**Job**
Which lines hold the string "script"? Copy every one of them.

**Supplied entries**
↓↓↓

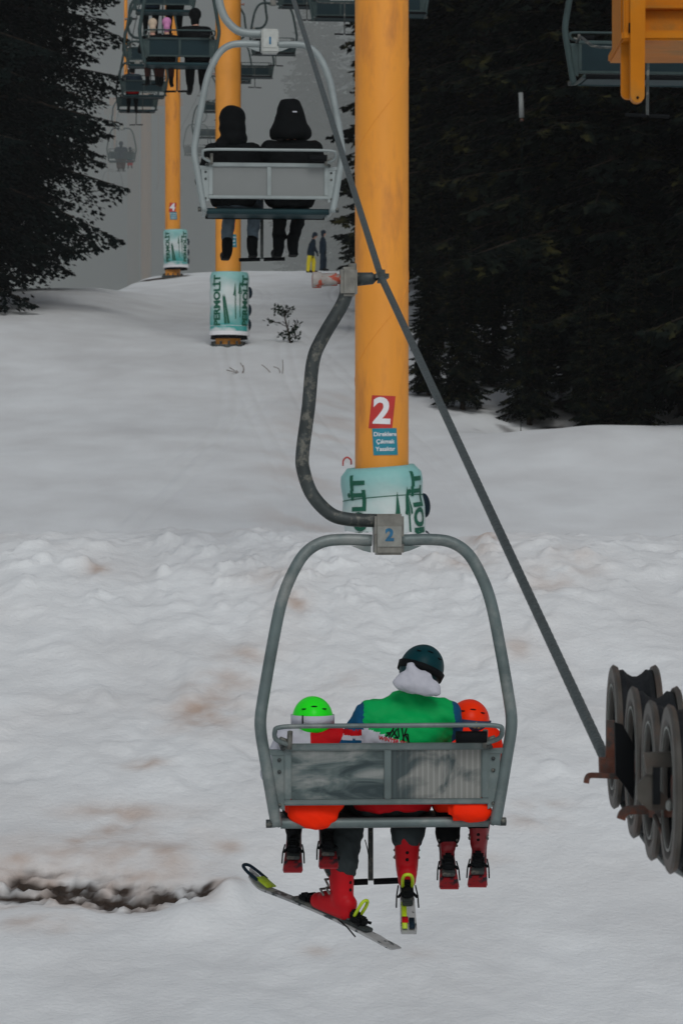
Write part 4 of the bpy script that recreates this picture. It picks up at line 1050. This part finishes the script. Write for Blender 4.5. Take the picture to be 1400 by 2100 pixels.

↑↑↑
↓↓↓

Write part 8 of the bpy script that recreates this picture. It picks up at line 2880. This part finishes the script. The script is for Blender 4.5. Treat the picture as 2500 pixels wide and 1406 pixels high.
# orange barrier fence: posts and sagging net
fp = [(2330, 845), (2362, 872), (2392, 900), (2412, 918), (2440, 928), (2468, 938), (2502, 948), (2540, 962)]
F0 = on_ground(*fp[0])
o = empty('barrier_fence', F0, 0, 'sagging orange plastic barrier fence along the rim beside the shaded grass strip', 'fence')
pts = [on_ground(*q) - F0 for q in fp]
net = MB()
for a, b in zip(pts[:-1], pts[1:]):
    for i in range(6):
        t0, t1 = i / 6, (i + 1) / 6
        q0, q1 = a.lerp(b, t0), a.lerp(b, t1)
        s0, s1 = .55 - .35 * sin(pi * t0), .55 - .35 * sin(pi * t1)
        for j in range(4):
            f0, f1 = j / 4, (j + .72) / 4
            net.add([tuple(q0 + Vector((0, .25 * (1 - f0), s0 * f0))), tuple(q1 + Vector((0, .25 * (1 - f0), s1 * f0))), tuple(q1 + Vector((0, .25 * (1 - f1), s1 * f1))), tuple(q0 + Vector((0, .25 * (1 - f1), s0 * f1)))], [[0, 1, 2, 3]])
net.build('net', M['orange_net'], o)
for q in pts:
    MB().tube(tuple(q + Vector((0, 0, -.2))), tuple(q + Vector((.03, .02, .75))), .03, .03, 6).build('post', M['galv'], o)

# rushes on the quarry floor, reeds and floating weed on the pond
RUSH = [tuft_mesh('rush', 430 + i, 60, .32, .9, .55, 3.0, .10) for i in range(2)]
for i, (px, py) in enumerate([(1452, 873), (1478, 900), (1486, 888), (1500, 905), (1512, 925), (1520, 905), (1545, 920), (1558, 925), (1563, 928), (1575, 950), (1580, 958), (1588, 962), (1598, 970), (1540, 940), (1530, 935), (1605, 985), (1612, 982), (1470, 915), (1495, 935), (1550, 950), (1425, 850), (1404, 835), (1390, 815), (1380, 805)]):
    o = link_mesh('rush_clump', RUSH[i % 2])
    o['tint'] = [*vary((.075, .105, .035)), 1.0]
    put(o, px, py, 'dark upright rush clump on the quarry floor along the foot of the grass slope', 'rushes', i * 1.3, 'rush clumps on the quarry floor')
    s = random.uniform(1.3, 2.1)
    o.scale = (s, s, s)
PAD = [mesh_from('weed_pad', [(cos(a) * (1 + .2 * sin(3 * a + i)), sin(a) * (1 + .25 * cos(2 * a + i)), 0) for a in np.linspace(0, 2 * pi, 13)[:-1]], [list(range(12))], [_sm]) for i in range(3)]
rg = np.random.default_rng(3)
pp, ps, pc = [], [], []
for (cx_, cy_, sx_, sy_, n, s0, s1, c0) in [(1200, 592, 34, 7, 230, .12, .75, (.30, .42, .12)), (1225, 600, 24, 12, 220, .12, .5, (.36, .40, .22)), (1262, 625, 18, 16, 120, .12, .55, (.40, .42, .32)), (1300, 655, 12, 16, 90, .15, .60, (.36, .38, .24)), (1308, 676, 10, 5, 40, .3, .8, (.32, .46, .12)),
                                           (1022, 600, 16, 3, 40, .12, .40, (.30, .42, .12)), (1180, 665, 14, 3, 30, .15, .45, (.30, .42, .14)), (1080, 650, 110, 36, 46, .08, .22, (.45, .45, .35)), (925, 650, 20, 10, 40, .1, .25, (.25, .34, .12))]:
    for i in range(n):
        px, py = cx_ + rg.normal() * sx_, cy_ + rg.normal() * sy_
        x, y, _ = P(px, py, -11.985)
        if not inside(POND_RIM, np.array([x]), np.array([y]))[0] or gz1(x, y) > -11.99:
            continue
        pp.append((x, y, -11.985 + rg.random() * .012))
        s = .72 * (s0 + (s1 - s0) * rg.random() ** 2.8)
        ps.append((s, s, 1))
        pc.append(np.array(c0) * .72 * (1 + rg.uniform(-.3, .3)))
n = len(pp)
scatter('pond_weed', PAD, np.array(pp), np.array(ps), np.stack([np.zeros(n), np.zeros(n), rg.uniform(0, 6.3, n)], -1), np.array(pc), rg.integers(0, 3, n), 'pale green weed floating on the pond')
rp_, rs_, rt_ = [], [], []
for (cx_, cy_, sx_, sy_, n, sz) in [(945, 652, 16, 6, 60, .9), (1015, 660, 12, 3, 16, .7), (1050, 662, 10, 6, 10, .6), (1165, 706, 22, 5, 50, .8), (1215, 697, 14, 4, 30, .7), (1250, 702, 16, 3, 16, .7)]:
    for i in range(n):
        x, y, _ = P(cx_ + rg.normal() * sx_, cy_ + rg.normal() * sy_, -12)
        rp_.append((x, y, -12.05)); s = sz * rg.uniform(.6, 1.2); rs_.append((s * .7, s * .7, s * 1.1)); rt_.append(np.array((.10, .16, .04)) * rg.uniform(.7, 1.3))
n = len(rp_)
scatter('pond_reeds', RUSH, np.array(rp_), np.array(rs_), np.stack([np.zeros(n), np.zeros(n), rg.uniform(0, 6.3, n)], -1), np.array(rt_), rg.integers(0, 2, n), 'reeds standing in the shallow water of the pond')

↑↑↑
↓↓↓

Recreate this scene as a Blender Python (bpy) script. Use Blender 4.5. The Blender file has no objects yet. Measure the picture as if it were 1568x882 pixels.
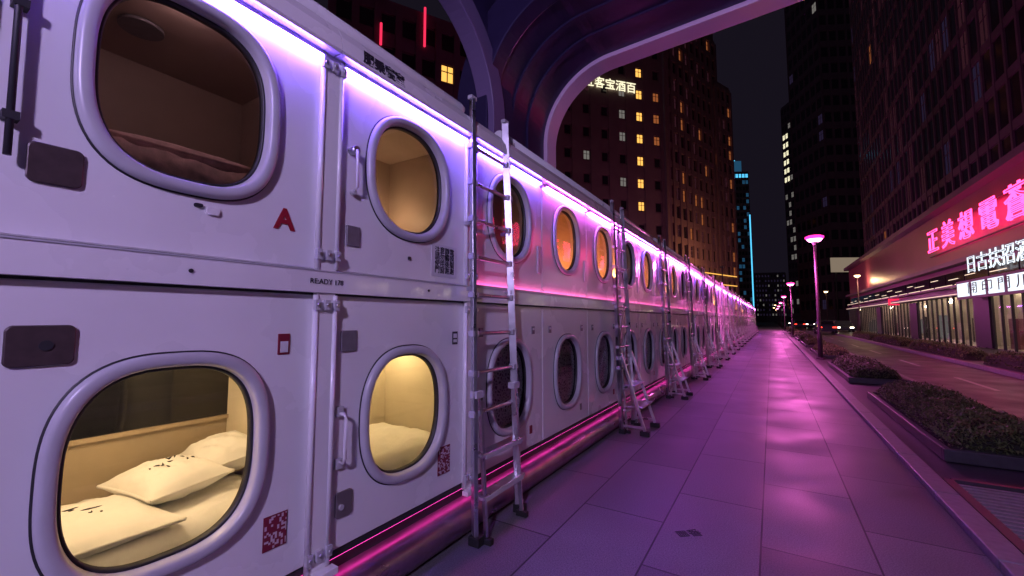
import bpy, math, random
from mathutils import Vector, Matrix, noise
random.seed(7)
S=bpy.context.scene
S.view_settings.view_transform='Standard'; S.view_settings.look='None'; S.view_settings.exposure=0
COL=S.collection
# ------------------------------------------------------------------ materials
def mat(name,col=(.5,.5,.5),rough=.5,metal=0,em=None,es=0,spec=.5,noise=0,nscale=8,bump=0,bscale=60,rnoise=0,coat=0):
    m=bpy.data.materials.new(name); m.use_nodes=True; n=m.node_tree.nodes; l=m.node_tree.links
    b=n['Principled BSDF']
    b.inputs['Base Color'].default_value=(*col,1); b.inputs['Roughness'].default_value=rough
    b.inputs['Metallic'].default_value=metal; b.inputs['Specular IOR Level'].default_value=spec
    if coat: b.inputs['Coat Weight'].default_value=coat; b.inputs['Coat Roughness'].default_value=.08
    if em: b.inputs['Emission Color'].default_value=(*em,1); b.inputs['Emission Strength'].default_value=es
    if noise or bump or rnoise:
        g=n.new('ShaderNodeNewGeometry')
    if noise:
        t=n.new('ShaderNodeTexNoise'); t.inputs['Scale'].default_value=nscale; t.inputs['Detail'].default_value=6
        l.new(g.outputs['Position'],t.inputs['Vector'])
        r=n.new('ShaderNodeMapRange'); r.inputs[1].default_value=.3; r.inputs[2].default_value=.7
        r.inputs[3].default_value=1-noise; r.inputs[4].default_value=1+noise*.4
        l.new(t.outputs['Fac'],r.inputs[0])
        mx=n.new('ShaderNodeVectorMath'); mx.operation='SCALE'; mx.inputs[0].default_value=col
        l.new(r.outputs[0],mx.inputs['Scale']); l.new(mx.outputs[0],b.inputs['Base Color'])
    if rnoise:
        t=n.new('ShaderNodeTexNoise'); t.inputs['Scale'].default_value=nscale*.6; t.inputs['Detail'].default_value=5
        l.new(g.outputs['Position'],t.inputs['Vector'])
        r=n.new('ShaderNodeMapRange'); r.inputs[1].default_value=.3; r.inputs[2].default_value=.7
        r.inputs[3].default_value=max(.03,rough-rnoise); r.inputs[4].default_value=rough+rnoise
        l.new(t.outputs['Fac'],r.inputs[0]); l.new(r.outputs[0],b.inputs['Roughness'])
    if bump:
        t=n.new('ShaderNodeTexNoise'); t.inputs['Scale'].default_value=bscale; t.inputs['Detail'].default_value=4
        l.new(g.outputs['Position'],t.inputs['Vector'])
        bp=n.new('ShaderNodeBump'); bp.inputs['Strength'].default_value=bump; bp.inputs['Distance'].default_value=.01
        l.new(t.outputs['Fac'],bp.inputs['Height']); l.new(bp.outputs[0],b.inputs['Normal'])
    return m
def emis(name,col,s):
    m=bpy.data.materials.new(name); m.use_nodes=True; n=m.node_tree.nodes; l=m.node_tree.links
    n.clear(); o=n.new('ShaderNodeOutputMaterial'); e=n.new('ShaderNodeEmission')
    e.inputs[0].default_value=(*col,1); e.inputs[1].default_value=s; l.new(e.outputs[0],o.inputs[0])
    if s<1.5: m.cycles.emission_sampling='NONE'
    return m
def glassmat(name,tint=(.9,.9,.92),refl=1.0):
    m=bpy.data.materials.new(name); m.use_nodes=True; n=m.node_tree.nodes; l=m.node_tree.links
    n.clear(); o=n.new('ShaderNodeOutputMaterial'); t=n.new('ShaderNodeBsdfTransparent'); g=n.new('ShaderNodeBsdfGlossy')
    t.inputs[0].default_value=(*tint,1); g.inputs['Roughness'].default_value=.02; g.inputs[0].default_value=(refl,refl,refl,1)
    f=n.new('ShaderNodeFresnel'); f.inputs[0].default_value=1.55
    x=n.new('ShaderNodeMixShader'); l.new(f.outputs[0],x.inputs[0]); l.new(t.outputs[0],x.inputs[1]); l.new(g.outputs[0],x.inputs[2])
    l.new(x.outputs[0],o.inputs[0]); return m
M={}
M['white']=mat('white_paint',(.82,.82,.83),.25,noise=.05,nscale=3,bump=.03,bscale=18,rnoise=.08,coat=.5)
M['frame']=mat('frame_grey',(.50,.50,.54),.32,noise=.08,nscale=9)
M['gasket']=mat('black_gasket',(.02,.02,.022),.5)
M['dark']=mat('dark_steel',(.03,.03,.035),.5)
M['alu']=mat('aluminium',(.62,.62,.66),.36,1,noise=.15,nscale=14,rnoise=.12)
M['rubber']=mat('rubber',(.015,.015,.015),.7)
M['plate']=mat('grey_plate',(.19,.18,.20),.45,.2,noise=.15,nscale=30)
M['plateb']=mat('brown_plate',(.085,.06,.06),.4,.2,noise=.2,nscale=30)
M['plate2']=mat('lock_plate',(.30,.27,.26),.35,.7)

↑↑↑

**Written answer**
Write part 4 of the bpy script that recreates this picture. It picks up at line 1050. This part finishes the script. Write for Blender 4.5. Take the picture to be 1400 by 2100 pixels.
Write part 8 of the bpy script that recreates this picture. It picks up at line 2880. This part finishes the script. The script is for Blender 4.5. Treat the picture as 2500 pixels wide and 1406 pixels high.
Recreate this scene as a Blender Python (bpy) script. Use Blender 4.5. The Blender file has no objects yet. Measure the picture as if it were 1568x882 pixels.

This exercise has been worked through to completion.